Select every line below containing the word "Blender".

-- START OF Dataset records --

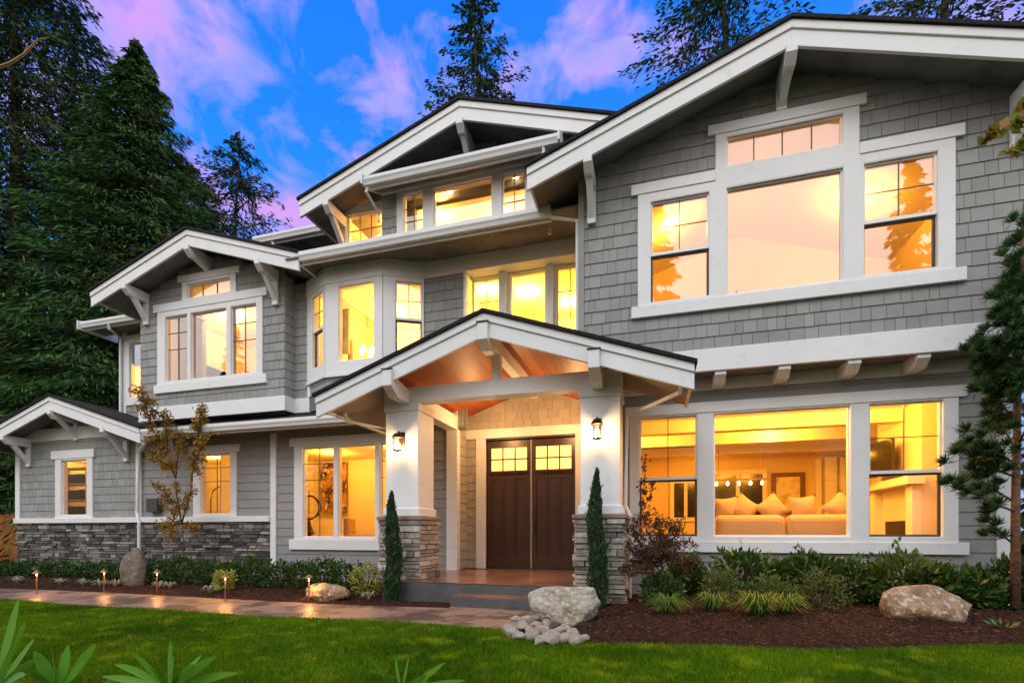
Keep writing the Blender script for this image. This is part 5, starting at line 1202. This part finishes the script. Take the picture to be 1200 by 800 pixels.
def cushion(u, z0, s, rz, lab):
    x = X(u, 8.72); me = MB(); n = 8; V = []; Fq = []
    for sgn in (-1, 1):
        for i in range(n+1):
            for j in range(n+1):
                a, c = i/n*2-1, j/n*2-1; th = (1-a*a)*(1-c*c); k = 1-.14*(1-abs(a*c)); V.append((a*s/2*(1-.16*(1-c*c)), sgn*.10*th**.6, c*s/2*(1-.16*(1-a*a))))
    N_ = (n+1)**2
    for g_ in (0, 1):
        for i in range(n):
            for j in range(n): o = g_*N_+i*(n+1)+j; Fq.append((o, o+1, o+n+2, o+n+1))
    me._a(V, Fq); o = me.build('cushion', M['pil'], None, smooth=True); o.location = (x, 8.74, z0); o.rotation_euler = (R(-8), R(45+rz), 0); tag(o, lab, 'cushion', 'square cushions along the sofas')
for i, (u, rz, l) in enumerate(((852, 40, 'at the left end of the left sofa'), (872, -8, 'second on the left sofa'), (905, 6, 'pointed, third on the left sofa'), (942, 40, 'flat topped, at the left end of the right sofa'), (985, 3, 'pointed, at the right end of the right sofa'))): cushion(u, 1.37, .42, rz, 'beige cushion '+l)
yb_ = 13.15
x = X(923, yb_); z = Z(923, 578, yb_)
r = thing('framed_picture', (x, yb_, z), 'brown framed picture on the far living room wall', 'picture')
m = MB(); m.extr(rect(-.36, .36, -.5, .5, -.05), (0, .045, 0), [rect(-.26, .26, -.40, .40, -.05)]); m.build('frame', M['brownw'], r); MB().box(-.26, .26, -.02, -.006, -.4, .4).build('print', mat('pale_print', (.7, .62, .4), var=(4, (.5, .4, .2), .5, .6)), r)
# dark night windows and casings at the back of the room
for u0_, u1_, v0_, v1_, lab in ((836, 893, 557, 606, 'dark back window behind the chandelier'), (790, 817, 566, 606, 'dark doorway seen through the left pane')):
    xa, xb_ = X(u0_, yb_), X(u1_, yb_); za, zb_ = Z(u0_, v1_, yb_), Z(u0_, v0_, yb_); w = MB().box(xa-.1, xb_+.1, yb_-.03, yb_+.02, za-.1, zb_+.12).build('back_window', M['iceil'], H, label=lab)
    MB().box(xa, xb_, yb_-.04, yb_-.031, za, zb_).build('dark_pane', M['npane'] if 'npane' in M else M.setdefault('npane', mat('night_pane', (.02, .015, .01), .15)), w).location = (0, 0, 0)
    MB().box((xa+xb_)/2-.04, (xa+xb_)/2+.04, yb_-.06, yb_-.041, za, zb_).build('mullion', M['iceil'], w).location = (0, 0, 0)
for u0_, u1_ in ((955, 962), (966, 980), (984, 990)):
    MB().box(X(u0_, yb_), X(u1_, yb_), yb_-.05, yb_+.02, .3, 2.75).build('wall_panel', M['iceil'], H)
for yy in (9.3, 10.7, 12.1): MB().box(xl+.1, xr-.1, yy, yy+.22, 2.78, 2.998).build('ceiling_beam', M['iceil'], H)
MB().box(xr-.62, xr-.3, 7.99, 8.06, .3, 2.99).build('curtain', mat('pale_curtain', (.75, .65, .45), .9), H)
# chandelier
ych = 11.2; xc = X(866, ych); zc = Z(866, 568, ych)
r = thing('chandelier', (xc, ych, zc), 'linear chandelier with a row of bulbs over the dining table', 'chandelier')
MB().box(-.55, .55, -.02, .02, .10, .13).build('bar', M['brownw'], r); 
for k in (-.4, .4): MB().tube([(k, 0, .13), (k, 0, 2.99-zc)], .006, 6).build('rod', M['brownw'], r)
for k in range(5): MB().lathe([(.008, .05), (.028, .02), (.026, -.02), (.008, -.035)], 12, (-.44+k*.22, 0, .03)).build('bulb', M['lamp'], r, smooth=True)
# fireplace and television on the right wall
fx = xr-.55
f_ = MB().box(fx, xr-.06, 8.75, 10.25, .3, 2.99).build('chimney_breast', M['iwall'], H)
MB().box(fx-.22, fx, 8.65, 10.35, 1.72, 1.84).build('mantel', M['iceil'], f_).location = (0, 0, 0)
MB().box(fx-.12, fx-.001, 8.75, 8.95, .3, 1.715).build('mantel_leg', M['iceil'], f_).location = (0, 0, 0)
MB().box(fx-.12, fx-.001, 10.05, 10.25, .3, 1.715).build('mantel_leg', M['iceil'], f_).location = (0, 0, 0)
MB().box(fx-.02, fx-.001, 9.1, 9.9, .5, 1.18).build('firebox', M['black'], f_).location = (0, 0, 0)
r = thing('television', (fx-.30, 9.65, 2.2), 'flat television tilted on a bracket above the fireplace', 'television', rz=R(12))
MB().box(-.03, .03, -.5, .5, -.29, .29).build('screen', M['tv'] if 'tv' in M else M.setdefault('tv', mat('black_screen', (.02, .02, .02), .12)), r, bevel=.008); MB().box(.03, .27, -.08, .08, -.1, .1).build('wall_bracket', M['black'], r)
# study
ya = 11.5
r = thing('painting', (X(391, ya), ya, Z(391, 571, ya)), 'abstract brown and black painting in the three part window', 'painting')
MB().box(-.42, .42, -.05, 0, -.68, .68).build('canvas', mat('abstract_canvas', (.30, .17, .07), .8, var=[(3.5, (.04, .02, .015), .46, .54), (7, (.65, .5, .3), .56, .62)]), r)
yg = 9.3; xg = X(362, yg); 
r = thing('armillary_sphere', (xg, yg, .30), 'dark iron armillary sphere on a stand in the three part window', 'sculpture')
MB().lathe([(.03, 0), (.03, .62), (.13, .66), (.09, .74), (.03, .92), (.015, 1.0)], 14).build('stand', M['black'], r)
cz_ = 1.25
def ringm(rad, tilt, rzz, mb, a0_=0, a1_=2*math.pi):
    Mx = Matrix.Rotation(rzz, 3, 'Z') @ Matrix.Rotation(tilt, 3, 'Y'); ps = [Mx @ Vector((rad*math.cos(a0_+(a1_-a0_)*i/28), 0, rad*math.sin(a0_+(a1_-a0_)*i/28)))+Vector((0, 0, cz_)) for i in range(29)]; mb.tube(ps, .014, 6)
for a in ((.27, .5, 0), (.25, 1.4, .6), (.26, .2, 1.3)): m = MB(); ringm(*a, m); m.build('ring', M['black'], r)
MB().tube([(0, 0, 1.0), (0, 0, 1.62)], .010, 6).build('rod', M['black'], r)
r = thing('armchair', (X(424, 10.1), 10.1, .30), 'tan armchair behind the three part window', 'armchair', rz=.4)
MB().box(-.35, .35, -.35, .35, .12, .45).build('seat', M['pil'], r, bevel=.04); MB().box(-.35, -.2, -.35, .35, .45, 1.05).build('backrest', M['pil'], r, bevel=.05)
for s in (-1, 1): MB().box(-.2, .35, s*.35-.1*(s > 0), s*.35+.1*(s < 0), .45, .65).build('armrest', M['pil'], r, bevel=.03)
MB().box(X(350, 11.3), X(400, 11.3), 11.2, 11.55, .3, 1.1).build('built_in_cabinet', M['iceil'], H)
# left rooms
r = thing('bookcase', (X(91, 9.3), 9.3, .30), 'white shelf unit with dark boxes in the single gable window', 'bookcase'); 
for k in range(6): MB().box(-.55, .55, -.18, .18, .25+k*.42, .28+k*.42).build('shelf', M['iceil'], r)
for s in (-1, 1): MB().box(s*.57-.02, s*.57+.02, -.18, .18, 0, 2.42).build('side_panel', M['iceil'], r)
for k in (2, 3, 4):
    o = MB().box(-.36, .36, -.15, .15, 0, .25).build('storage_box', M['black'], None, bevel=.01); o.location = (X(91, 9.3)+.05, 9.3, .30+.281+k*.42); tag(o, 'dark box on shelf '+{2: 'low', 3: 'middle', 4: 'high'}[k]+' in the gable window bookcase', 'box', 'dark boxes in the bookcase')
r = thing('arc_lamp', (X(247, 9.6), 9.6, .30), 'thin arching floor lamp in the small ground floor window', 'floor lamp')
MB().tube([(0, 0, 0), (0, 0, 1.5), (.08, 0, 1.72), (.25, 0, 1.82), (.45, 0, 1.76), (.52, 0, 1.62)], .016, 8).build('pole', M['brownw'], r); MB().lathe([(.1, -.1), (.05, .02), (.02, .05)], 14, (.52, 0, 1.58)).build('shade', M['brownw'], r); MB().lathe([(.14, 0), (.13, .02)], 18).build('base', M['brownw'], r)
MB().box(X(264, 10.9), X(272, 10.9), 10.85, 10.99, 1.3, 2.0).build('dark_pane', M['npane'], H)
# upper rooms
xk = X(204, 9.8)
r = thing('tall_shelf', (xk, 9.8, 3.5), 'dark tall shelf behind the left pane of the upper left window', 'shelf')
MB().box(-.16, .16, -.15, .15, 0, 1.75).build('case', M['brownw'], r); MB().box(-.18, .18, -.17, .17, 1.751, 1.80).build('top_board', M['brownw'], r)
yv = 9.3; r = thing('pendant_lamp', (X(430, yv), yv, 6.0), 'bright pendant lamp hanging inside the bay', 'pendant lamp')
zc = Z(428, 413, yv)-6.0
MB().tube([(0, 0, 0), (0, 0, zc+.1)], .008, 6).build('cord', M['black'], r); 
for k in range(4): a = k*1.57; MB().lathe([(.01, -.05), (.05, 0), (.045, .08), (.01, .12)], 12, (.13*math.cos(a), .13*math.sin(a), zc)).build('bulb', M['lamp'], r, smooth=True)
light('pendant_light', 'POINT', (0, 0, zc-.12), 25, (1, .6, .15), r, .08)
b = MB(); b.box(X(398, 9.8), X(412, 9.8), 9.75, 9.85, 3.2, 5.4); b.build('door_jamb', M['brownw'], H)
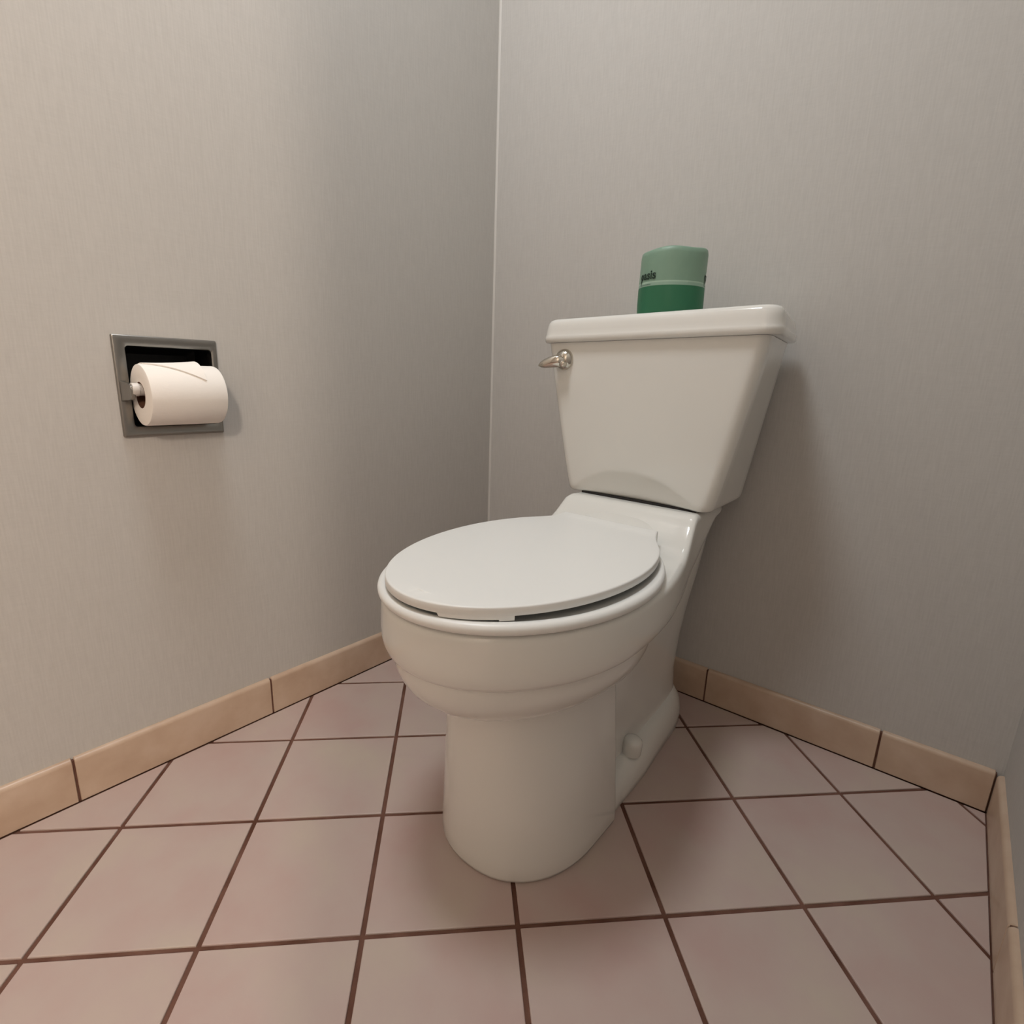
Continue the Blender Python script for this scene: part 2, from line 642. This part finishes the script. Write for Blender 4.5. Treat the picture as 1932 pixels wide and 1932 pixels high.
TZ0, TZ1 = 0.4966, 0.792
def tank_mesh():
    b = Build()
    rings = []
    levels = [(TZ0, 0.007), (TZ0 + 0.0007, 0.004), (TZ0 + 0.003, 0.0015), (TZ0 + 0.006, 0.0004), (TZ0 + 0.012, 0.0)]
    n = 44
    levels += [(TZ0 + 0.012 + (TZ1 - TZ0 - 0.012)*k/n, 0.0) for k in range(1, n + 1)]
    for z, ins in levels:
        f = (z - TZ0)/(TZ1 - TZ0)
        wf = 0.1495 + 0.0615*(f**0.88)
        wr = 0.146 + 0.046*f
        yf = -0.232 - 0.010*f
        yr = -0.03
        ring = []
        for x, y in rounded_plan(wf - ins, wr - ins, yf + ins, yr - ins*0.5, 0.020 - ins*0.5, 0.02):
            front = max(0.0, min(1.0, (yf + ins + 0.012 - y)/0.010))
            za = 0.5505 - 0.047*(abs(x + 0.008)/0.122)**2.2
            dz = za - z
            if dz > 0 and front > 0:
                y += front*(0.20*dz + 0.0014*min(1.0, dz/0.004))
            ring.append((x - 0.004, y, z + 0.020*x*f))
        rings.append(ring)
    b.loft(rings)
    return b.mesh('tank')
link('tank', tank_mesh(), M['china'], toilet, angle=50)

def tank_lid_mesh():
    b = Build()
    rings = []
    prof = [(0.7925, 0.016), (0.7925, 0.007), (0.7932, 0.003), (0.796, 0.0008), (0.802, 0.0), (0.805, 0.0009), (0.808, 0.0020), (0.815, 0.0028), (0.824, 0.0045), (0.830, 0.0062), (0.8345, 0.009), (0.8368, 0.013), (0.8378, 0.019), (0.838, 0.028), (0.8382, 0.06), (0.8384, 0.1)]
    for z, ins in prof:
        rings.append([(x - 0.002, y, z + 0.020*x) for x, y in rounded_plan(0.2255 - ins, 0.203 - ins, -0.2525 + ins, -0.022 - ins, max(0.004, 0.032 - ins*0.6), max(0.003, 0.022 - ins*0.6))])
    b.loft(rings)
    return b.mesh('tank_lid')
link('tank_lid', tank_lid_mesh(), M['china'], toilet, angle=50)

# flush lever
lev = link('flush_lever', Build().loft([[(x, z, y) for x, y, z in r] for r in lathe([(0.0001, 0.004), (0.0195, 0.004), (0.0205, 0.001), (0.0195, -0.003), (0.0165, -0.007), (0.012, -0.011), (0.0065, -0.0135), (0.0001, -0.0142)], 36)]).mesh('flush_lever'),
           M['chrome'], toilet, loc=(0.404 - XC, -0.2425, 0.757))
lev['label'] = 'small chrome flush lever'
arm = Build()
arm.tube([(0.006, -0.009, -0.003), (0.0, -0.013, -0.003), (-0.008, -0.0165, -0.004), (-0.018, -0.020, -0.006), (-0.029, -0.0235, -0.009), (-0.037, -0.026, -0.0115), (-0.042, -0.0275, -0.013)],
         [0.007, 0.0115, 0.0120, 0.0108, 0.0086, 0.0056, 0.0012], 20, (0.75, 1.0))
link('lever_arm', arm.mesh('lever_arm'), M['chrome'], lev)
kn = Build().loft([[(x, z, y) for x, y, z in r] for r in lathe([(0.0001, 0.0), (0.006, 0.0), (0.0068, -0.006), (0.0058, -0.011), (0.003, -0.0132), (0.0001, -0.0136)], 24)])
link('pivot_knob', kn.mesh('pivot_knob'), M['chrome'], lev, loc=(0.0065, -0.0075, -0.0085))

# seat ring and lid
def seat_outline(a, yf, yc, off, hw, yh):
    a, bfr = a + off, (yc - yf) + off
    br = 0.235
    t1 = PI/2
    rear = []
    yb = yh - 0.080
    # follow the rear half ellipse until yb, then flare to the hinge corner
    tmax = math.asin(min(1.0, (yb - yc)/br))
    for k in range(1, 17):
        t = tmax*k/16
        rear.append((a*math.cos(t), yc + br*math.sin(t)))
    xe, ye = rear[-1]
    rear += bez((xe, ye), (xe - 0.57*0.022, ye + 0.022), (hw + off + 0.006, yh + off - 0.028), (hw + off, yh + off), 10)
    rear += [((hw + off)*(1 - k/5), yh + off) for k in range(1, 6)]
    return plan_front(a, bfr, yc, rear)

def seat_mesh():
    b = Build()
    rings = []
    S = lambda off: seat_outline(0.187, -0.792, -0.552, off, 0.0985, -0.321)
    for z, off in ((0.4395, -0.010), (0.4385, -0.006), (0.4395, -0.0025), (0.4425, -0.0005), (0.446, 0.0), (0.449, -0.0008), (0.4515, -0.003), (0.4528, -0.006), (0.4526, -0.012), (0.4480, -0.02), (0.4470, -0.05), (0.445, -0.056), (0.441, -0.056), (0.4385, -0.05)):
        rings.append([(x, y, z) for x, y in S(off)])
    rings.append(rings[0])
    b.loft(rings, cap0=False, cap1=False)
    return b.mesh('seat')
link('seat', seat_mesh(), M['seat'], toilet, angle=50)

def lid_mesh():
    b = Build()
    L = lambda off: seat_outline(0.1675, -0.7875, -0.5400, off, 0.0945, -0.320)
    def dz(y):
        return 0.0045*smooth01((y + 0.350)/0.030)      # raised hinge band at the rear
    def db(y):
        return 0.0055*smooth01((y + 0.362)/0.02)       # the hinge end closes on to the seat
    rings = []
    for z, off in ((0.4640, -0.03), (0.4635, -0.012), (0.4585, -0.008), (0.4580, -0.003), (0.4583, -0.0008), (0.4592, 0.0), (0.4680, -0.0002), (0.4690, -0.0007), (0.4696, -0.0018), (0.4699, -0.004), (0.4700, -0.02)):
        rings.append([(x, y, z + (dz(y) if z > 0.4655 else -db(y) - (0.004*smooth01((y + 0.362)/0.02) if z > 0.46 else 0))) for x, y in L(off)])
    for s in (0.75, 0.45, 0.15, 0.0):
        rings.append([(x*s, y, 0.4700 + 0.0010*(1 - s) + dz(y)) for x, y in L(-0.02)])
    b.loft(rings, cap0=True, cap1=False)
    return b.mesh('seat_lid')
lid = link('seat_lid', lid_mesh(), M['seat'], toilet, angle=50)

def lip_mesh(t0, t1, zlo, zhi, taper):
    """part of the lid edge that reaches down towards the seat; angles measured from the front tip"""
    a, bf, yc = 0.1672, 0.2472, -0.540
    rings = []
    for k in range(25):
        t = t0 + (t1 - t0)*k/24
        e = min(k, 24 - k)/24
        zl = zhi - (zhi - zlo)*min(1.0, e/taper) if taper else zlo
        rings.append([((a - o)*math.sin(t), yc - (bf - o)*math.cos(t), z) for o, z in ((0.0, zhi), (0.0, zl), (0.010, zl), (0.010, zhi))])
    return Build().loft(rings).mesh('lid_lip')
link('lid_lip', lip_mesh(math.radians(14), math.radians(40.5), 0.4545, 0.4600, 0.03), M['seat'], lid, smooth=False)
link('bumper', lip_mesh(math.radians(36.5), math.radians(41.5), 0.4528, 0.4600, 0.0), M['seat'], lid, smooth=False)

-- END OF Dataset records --

#### [Reply]
Keep writing the Blender script for this image. This is part 5, starting at line 1202. This part finishes the script. Take the picture to be 1200 by 800 pixels.
Continue the Blender Python script for this scene: part 2, from line 642. This part finishes the script. Write for Blender 4.5. Treat the picture as 1932 pixels wide and 1932 pixels high.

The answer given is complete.